• _Task statement_: The required output consists solely of the lines from the top of the listing through the line containing "COL = scene.collection", transcribed exactly.

================

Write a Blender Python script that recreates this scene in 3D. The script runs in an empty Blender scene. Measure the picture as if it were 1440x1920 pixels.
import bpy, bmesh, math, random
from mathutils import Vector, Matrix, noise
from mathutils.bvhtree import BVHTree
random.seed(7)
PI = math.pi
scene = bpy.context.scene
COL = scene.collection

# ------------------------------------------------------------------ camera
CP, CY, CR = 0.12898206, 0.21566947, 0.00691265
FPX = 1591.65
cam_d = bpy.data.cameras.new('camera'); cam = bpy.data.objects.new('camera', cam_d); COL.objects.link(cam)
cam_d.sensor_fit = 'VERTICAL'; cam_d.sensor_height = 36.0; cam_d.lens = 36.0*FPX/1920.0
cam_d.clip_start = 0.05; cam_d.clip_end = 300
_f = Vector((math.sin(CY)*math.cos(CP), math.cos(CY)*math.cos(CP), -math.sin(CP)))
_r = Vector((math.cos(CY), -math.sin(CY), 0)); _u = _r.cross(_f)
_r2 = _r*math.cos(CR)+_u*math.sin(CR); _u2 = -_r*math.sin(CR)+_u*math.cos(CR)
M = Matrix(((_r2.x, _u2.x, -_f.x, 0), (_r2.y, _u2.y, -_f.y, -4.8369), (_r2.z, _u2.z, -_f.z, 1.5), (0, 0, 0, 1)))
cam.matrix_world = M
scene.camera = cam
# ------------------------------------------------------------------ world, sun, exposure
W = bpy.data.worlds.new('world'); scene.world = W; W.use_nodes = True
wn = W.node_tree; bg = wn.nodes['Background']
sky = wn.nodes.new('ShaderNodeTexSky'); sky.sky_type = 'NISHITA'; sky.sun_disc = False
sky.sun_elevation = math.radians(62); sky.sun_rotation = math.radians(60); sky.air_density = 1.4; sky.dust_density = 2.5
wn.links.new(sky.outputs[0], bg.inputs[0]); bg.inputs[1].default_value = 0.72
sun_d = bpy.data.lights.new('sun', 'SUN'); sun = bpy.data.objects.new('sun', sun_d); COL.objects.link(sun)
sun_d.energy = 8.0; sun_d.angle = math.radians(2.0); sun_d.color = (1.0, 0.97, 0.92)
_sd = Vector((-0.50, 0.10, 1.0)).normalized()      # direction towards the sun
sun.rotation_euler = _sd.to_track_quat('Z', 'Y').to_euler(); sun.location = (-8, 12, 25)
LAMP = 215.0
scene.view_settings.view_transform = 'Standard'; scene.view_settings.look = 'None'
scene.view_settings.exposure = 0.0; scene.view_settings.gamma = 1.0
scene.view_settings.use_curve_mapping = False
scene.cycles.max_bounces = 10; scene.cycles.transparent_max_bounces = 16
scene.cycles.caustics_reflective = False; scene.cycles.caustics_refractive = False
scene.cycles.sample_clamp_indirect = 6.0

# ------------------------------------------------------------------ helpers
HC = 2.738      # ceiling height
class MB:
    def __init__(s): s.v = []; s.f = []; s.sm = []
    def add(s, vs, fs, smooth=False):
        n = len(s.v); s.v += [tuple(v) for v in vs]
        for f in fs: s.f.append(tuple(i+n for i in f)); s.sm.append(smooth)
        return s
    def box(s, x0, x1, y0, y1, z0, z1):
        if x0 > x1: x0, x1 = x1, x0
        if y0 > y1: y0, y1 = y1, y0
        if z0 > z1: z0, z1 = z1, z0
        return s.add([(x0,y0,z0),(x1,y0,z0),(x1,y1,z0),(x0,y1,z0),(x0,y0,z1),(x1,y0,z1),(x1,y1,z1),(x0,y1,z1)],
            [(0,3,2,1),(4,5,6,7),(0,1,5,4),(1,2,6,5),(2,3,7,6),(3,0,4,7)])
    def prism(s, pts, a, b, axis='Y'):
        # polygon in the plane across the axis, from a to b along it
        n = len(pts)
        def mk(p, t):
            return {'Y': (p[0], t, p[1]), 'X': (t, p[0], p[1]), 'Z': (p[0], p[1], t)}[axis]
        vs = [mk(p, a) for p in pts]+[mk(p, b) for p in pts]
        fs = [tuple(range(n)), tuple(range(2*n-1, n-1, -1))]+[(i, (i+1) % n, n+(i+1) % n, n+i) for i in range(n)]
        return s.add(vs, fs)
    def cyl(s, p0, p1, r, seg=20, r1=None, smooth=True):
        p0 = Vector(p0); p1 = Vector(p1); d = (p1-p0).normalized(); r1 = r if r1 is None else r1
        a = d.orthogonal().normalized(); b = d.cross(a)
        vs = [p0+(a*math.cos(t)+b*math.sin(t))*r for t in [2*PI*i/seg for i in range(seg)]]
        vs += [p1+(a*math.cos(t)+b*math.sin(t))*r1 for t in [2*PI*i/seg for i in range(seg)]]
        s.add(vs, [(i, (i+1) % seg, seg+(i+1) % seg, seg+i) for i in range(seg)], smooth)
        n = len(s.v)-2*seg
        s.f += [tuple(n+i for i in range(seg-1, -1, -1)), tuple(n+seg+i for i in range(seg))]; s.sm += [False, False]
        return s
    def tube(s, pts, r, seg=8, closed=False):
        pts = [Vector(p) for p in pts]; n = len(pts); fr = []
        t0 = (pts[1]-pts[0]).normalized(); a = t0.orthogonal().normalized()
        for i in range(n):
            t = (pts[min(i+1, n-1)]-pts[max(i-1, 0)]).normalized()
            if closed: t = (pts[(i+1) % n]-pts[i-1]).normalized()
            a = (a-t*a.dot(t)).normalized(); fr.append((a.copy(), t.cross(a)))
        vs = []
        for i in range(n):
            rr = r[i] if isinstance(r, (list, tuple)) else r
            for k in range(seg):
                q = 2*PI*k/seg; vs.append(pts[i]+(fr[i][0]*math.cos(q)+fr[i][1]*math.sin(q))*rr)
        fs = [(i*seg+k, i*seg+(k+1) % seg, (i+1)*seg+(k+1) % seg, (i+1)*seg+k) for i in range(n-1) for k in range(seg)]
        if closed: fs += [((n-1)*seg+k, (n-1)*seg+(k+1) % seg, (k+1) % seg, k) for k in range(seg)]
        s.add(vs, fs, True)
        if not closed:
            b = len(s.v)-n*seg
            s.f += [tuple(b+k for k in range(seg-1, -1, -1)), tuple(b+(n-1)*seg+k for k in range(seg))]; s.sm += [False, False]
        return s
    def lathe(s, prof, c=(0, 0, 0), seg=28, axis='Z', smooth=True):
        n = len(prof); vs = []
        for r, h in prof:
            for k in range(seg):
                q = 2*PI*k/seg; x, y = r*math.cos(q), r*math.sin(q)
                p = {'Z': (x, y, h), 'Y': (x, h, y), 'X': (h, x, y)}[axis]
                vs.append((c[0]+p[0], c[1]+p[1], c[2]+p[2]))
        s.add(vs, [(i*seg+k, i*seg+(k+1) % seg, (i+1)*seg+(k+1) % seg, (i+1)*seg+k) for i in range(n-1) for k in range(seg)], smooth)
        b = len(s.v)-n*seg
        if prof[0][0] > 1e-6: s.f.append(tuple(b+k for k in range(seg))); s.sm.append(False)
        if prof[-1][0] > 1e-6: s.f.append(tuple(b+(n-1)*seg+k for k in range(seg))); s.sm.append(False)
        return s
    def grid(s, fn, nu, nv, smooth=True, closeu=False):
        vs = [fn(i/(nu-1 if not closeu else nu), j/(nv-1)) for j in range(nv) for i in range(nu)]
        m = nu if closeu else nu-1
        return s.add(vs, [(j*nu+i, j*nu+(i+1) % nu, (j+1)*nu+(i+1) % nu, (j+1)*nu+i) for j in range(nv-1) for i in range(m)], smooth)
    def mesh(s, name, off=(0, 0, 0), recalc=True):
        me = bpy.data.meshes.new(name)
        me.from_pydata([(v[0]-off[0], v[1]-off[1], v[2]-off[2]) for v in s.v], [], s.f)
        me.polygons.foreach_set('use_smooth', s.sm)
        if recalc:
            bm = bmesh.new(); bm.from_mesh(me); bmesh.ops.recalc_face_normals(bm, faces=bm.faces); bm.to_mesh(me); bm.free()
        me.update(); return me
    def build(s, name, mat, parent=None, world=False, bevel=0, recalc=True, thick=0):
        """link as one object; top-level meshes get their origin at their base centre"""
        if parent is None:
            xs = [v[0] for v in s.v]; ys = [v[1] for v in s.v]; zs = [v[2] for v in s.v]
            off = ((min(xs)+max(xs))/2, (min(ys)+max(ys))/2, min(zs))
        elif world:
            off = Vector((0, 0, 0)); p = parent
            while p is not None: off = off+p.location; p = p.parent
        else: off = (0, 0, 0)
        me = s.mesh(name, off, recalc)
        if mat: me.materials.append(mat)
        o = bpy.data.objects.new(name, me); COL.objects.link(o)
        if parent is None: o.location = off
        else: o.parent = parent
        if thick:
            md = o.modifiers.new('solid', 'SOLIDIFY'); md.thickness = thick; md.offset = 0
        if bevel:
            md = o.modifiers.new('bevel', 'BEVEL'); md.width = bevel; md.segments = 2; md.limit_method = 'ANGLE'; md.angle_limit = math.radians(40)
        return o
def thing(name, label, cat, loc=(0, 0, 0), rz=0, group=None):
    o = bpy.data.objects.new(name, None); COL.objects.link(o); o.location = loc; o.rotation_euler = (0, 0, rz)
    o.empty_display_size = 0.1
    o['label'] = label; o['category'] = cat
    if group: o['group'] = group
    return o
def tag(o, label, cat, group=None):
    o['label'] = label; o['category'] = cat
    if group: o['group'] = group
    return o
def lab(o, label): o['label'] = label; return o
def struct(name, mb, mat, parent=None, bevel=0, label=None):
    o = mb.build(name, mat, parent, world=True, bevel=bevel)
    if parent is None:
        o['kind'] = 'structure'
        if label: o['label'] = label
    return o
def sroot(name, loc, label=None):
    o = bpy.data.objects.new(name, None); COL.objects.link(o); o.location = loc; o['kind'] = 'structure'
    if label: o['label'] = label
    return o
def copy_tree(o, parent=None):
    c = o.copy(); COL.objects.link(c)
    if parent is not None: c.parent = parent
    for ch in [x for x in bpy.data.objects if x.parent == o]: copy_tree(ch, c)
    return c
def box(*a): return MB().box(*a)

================

• _Response to this exercise_:
Write a Blender Python script that recreates this scene in 3D. The script runs in an empty Blender scene. Measure the picture as if it were 1440x1920 pixels.
import bpy, bmesh, math, random
from mathutils import Vector, Matrix, noise
from mathutils.bvhtree import BVHTree
random.seed(7)
PI = math.pi
scene = bpy.context.scene
COL = scene.collection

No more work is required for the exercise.